Brief >> Tally the lines in these records that hold the string "Write", and reply with the number alone.

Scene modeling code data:
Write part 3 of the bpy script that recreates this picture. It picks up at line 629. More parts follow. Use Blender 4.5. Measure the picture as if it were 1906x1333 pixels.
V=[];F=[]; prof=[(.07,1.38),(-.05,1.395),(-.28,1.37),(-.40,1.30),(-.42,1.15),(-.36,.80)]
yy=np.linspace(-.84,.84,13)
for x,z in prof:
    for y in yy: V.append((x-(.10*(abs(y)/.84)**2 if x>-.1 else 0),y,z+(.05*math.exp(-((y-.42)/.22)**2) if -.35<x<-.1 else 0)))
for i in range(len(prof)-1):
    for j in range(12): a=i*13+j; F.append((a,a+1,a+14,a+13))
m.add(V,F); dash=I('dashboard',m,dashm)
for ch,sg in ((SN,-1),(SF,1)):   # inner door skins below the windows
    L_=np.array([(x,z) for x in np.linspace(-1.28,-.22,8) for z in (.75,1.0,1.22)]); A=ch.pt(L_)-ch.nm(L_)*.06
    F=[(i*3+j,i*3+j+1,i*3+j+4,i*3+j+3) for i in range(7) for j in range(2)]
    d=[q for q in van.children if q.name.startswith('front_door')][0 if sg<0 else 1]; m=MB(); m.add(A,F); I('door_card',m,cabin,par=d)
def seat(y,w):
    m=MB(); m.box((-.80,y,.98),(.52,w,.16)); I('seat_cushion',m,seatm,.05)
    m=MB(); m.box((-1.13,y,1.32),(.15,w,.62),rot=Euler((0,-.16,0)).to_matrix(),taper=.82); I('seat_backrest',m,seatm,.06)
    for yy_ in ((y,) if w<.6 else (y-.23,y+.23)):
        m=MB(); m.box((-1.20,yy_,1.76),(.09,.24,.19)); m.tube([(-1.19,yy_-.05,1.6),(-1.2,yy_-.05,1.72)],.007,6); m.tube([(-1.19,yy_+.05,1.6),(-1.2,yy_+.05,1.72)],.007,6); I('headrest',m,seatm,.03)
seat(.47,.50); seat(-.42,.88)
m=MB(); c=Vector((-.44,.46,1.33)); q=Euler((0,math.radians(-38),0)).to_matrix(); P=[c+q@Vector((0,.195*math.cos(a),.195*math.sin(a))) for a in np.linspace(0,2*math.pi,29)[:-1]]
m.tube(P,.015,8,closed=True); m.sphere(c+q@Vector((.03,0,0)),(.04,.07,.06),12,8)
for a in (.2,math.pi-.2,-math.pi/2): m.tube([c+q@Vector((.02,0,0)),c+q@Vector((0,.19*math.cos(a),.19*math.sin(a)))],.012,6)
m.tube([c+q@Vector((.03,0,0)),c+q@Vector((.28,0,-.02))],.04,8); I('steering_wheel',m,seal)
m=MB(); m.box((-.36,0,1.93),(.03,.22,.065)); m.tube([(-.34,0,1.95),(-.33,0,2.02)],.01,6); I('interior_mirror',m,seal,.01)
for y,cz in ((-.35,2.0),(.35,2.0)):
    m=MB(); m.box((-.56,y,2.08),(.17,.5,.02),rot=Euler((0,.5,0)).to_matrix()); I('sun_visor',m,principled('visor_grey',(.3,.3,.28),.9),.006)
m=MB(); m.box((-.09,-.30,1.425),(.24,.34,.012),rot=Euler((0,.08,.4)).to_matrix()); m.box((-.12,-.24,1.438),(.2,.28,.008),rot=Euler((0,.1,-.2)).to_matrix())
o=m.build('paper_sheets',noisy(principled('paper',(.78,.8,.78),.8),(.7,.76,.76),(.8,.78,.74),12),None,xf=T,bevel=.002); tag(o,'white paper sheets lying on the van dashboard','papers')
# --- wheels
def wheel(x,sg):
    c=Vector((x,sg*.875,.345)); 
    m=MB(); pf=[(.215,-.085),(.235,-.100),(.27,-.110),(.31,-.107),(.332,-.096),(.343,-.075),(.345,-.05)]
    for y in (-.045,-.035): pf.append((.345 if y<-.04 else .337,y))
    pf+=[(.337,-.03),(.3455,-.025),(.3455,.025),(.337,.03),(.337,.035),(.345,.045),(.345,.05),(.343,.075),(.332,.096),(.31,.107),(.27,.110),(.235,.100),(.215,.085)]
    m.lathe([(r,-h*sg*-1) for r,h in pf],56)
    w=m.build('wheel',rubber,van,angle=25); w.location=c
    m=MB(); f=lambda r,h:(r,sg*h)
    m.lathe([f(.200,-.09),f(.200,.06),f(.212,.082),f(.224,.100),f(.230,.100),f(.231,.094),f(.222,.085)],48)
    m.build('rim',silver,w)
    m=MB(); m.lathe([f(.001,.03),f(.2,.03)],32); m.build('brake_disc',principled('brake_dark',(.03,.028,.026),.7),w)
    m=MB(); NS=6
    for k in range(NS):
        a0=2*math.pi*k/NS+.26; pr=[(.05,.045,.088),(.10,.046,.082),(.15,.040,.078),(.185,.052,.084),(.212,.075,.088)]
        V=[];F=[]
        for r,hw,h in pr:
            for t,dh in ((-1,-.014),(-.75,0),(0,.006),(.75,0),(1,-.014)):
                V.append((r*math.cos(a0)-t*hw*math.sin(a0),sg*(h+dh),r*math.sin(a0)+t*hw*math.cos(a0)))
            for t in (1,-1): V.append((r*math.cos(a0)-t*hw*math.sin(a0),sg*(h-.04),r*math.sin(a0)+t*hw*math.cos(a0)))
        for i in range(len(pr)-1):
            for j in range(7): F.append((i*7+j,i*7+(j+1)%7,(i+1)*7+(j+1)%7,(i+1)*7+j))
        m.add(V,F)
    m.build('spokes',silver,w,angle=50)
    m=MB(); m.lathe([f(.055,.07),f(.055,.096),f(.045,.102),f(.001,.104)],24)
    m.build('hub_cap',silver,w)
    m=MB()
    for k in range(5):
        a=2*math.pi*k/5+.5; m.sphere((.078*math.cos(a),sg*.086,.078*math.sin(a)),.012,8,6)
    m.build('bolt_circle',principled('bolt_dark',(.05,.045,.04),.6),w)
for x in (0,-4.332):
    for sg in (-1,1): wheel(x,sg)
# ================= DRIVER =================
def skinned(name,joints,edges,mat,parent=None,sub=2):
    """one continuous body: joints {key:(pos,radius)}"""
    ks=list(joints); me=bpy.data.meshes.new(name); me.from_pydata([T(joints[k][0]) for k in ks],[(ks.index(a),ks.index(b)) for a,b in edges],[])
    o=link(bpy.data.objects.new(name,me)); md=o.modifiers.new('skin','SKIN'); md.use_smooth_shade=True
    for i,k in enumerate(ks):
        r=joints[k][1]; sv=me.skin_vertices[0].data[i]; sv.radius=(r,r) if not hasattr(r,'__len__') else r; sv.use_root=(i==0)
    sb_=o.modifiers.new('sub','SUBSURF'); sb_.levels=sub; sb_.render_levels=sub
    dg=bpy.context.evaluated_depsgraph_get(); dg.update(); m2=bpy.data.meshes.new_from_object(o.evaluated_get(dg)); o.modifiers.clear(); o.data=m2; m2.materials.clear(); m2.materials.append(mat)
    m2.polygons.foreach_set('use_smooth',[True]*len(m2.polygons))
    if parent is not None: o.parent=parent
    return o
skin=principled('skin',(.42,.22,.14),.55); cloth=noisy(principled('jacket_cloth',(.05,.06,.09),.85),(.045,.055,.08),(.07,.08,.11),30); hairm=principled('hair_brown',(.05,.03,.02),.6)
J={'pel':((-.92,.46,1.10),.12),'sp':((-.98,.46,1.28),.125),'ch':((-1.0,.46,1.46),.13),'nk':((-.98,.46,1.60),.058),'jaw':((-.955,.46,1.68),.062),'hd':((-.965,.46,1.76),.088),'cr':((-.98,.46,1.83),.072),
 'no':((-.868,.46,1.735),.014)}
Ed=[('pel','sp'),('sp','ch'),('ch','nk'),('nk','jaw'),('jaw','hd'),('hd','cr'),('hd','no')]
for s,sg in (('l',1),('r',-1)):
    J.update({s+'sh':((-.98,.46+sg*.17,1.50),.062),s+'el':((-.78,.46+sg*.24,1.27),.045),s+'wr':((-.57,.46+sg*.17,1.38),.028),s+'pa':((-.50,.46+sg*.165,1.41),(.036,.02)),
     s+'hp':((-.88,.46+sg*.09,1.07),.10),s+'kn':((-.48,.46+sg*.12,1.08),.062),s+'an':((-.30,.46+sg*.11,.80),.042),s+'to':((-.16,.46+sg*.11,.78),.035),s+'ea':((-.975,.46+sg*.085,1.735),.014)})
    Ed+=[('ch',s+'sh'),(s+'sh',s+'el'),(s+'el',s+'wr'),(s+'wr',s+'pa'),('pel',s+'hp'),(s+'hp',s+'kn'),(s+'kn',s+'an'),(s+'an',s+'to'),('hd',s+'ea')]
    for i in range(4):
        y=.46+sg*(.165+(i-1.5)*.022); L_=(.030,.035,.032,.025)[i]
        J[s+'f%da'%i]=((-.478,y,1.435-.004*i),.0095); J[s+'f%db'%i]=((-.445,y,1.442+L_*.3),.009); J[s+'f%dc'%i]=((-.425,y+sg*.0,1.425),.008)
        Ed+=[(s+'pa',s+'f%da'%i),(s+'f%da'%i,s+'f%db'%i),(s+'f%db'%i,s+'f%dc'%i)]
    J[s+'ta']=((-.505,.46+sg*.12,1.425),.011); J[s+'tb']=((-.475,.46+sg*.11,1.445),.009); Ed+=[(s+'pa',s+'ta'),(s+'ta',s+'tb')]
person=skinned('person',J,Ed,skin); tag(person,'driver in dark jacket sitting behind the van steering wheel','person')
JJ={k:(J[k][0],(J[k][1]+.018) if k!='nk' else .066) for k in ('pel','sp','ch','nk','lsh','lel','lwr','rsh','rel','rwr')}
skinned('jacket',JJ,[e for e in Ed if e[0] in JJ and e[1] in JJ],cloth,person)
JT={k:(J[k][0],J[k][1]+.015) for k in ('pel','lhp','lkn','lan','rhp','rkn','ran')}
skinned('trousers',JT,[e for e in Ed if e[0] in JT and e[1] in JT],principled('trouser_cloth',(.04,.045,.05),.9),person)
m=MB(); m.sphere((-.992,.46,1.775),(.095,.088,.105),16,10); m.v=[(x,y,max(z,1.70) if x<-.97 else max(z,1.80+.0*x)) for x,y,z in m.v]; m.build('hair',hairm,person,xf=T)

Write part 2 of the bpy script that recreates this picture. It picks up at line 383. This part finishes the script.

Correct result >> 2